• **WRITTEN TASK**:
Everything from the line containing "What Blender Python" through the line containing "from mathutils import Vector, Matrix" must be written out exactly, and nothing more; leave any pictures out.

• **THE DATA**:
------------------------------------------------
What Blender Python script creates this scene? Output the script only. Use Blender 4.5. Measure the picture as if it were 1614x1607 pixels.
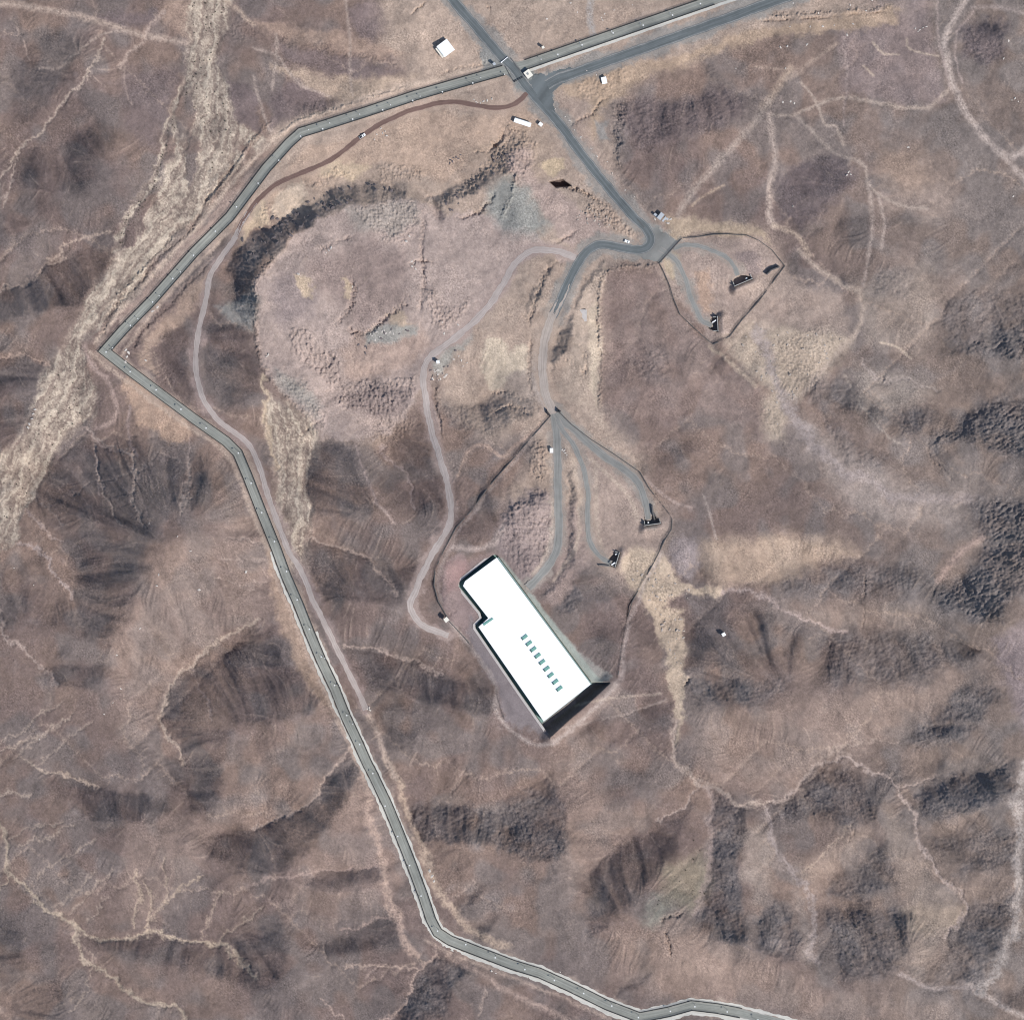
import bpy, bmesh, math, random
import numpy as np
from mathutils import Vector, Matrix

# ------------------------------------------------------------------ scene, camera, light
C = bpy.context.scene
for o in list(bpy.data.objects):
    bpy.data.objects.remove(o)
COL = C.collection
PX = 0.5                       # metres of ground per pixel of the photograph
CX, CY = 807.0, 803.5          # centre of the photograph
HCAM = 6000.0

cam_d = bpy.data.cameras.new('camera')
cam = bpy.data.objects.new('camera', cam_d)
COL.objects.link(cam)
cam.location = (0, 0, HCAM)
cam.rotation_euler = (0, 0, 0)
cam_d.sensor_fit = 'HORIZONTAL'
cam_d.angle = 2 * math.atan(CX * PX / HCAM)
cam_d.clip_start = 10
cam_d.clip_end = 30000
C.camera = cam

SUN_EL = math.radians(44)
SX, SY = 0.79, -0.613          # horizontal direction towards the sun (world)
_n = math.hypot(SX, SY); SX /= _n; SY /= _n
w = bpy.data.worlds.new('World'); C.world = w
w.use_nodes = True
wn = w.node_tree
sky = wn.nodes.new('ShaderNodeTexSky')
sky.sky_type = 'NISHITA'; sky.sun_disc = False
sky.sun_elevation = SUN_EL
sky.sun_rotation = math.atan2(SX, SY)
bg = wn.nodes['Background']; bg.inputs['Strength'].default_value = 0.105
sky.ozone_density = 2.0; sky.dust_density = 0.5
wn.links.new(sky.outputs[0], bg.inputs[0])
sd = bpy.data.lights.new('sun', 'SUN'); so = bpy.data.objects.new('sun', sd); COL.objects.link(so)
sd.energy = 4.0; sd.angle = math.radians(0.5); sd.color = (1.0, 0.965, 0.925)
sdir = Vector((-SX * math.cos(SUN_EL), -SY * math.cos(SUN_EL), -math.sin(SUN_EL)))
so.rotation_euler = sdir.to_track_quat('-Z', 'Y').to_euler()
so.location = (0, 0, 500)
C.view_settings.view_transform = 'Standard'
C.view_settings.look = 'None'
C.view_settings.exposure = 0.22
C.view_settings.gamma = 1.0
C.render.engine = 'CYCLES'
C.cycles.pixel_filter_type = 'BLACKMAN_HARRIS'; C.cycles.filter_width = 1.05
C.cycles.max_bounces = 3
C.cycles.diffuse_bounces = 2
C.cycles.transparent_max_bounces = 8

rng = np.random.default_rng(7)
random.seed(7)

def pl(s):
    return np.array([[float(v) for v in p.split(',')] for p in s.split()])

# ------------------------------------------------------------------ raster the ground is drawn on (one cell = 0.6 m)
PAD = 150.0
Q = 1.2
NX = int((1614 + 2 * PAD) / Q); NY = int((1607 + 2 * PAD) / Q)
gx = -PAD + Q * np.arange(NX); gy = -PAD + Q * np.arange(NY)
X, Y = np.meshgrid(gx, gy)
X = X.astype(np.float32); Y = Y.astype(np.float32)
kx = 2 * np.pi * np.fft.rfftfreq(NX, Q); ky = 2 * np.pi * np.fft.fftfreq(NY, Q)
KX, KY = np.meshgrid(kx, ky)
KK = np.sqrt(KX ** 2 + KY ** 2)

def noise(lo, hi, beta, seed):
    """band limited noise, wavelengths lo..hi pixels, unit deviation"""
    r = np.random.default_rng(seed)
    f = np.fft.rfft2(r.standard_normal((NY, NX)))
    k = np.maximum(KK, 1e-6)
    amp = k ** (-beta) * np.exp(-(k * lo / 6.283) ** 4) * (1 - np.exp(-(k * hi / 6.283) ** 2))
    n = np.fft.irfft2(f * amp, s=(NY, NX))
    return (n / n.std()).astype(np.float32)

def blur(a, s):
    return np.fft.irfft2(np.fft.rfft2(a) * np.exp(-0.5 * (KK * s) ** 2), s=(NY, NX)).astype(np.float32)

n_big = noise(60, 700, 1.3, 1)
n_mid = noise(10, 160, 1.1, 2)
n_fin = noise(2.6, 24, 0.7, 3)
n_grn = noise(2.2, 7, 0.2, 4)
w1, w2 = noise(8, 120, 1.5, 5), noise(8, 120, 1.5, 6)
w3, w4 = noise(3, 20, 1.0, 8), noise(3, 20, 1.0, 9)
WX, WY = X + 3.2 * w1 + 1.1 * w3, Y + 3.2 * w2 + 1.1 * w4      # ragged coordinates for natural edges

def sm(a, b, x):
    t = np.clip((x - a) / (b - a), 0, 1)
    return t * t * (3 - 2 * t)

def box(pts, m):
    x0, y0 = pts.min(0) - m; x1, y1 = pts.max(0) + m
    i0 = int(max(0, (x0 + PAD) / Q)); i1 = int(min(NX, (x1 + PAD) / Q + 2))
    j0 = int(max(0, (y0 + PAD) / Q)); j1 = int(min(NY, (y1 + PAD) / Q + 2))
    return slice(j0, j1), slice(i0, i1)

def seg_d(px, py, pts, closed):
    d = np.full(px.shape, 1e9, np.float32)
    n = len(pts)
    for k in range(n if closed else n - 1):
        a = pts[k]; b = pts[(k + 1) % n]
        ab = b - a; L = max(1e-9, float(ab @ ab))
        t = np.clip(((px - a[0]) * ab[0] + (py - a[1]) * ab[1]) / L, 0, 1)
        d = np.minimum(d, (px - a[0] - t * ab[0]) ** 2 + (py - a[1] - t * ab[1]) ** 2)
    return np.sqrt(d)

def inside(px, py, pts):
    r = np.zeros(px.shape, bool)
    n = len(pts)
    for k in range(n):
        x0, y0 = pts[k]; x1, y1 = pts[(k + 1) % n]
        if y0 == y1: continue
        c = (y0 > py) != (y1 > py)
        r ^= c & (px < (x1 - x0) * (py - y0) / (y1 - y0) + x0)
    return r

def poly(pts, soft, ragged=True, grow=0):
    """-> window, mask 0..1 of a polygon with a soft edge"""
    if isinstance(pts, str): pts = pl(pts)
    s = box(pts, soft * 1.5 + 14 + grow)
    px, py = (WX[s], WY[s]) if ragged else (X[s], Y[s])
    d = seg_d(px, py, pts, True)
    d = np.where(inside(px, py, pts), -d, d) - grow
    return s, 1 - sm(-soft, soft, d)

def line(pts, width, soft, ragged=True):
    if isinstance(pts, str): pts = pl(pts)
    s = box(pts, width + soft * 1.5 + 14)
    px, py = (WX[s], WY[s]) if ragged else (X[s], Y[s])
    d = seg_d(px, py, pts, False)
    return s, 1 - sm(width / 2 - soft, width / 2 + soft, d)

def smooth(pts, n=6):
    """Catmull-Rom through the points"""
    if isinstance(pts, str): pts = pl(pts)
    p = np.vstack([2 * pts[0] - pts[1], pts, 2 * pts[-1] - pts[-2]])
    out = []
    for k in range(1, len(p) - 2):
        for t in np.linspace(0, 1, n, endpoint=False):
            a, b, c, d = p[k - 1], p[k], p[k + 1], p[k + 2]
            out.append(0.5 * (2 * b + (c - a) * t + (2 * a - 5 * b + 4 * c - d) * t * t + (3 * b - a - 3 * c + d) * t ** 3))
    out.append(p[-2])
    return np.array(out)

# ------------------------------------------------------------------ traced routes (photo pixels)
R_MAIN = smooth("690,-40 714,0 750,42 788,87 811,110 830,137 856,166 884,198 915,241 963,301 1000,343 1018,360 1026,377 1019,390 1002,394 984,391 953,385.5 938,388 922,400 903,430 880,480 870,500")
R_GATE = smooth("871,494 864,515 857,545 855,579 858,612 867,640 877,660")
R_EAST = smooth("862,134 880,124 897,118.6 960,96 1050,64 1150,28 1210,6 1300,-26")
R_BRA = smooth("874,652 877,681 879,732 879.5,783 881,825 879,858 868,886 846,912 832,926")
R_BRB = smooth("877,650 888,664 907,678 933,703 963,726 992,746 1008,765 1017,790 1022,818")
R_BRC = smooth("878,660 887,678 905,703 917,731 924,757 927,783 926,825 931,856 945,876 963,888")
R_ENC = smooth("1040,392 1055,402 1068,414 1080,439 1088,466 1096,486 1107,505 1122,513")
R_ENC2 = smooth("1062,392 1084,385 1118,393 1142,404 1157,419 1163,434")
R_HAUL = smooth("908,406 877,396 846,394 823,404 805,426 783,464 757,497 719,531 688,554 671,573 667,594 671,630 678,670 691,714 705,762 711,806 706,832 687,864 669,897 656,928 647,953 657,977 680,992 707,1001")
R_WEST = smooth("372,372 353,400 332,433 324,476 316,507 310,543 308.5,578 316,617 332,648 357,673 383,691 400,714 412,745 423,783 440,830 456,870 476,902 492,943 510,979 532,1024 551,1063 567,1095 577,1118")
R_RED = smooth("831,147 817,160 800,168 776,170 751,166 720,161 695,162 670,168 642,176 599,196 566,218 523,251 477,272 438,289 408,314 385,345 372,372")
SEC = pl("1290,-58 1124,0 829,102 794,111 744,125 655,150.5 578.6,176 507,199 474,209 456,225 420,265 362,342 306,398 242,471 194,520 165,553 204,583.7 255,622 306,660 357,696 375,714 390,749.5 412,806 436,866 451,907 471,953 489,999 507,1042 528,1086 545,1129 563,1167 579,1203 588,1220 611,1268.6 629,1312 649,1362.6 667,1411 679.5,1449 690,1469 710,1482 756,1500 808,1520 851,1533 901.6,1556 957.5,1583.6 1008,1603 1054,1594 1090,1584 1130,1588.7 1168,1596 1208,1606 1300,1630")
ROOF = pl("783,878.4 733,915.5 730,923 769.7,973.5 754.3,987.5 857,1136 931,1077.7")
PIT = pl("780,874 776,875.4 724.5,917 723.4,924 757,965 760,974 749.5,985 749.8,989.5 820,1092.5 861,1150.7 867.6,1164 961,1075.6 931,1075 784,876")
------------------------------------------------
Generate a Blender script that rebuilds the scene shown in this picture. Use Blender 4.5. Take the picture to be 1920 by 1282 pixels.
------------------------------------------------
• **FULL ANSWER**:
What Blender Python script creates this scene? Output the script only. Use Blender 4.5. Measure the picture as if it were 1614x1607 pixels.
import bpy, bmesh, math, random
import numpy as np
from mathutils import Vector, Matrix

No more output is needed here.